====== Information supplied ======
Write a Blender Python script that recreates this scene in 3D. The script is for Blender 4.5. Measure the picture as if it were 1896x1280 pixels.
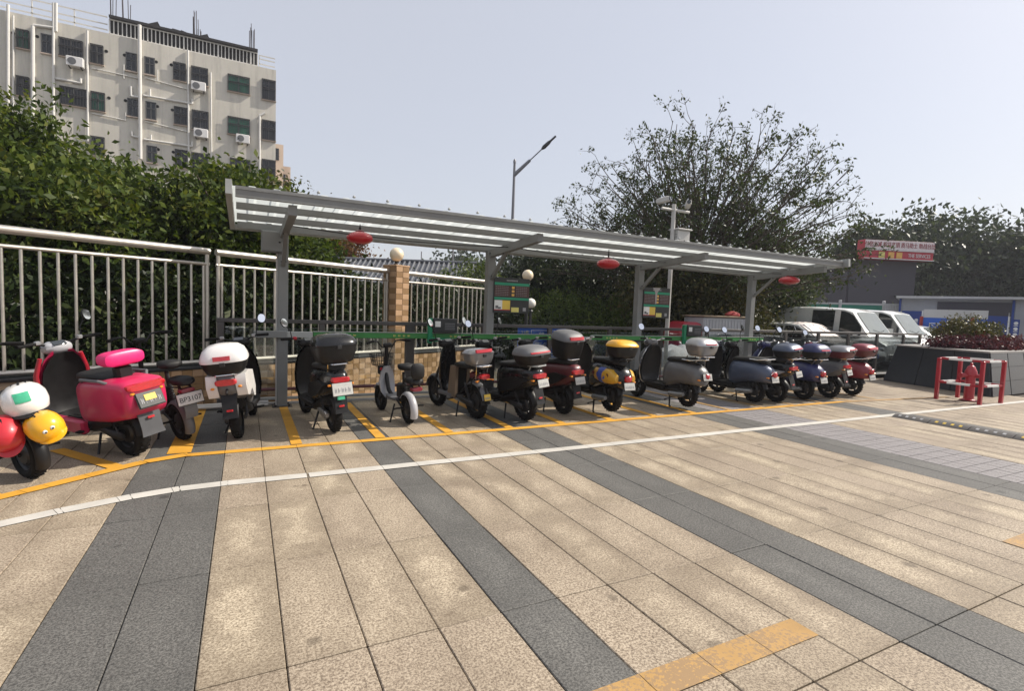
======
====== Information supplied ======
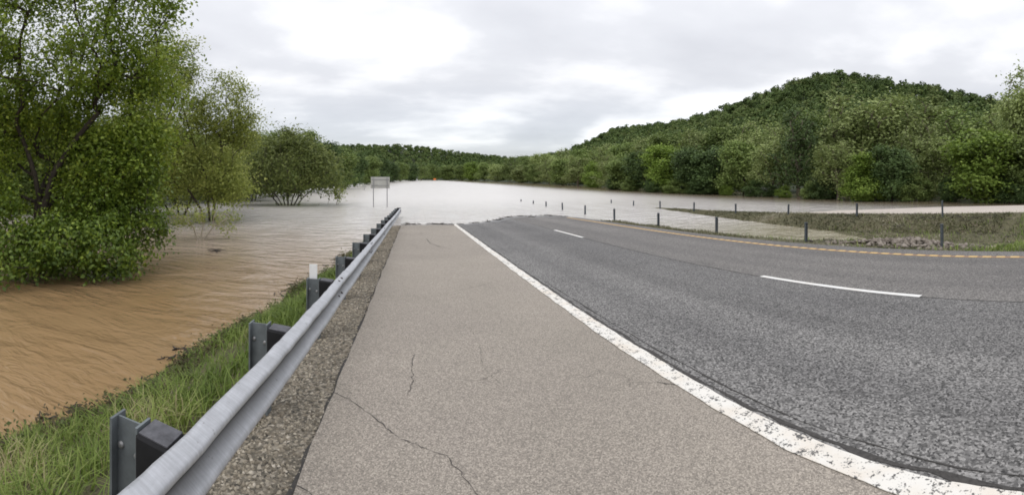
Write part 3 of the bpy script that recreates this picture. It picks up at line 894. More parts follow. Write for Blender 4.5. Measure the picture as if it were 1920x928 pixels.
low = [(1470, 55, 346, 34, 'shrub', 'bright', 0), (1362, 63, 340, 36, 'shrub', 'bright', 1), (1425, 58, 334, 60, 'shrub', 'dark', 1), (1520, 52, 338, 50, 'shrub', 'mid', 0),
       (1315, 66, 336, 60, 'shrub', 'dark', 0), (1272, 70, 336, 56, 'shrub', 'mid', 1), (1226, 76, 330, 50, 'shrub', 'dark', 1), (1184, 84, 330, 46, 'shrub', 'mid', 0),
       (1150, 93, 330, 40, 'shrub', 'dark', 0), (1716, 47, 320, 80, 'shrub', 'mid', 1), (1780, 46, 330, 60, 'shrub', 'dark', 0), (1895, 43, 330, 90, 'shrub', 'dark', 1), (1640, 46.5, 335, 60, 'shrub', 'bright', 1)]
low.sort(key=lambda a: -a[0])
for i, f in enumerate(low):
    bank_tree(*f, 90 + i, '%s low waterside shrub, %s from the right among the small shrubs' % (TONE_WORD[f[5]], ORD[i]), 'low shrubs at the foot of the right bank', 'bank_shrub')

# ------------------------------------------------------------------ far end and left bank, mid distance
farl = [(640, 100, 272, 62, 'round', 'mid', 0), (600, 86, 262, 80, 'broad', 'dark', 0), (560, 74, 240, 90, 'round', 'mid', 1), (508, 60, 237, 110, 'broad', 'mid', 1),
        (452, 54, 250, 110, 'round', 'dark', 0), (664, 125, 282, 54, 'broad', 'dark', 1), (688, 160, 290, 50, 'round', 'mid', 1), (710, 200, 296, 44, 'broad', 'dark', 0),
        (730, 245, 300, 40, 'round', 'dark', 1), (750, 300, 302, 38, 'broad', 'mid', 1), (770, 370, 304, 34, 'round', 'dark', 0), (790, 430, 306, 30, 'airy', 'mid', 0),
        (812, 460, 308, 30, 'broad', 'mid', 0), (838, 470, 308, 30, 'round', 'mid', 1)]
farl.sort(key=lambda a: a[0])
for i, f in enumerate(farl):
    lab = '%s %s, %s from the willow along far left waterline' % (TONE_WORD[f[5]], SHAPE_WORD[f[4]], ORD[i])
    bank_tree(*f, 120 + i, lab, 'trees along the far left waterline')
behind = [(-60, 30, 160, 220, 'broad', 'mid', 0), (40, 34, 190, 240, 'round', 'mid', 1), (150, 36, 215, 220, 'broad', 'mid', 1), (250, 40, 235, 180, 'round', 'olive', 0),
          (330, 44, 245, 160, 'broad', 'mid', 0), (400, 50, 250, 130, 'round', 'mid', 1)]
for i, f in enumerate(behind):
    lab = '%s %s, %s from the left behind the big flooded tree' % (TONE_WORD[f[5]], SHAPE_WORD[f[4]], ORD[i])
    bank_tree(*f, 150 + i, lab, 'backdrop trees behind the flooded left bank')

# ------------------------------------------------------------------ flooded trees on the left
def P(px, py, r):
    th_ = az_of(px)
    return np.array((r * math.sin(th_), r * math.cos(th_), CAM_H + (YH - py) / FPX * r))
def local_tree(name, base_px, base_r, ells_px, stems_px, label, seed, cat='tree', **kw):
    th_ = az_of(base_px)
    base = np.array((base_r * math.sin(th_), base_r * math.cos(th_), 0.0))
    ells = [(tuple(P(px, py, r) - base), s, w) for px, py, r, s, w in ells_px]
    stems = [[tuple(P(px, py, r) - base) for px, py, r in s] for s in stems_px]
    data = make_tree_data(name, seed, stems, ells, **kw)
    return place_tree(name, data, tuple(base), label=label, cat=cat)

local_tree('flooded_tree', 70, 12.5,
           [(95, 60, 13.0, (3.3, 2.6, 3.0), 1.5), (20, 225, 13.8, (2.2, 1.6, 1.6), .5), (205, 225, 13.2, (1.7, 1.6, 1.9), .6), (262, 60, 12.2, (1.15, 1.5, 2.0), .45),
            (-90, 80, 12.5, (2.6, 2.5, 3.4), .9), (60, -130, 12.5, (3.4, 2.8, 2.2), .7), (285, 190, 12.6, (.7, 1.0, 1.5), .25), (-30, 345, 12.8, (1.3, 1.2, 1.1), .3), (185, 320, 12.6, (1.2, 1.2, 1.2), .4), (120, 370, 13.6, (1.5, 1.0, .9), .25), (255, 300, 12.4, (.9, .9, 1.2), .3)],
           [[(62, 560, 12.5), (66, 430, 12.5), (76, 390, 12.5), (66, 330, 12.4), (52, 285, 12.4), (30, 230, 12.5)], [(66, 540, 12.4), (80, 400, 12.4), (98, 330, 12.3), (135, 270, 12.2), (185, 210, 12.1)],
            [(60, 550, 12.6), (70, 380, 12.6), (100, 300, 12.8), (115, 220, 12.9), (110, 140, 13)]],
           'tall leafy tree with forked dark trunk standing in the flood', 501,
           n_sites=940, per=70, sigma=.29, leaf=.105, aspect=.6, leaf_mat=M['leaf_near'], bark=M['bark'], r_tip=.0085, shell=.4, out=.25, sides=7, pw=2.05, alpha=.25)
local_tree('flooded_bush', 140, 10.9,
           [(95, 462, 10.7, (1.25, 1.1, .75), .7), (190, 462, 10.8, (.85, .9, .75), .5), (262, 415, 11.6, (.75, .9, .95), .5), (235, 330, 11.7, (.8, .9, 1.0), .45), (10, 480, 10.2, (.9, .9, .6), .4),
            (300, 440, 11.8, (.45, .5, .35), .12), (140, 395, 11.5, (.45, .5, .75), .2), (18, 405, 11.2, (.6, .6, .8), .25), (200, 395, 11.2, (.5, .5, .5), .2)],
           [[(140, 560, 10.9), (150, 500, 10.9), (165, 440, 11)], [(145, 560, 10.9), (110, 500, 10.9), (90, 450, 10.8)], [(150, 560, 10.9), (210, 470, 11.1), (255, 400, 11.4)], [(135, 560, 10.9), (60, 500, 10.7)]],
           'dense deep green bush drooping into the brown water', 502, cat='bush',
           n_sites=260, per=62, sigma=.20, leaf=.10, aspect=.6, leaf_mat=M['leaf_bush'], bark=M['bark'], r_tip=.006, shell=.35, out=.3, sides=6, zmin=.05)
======
• _Do this_:
Output the section opening with the line that has "Write part 3" and closing with the line that has "bank_tree(*f, 90 +". Keep both end lines and leave out the rest.

• _Written solution_:
Write part 3 of the bpy script that recreates this picture. It picks up at line 894. More parts follow. Write for Blender 4.5. Measure the picture as if it were 1920x928 pixels.
low = [(1470, 55, 346, 34, 'shrub', 'bright', 0), (1362, 63, 340, 36, 'shrub', 'bright', 1), (1425, 58, 334, 60, 'shrub', 'dark', 1), (1520, 52, 338, 50, 'shrub', 'mid', 0),
       (1315, 66, 336, 60, 'shrub', 'dark', 0), (1272, 70, 336, 56, 'shrub', 'mid', 1), (1226, 76, 330, 50, 'shrub', 'dark', 1), (1184, 84, 330, 46, 'shrub', 'mid', 0),
       (1150, 93, 330, 40, 'shrub', 'dark', 0), (1716, 47, 320, 80, 'shrub', 'mid', 1), (1780, 46, 330, 60, 'shrub', 'dark', 0), (1895, 43, 330, 90, 'shrub', 'dark', 1), (1640, 46.5, 335, 60, 'shrub', 'bright', 1)]
low.sort(key=lambda a: -a[0])
for i, f in enumerate(low):
    bank_tree(*f, 90 + i, '%s low waterside shrub, %s from the right among the small shrubs' % (TONE_WORD[f[5]], ORD[i]), 'low shrubs at the foot of the right bank', 'bank_shrub')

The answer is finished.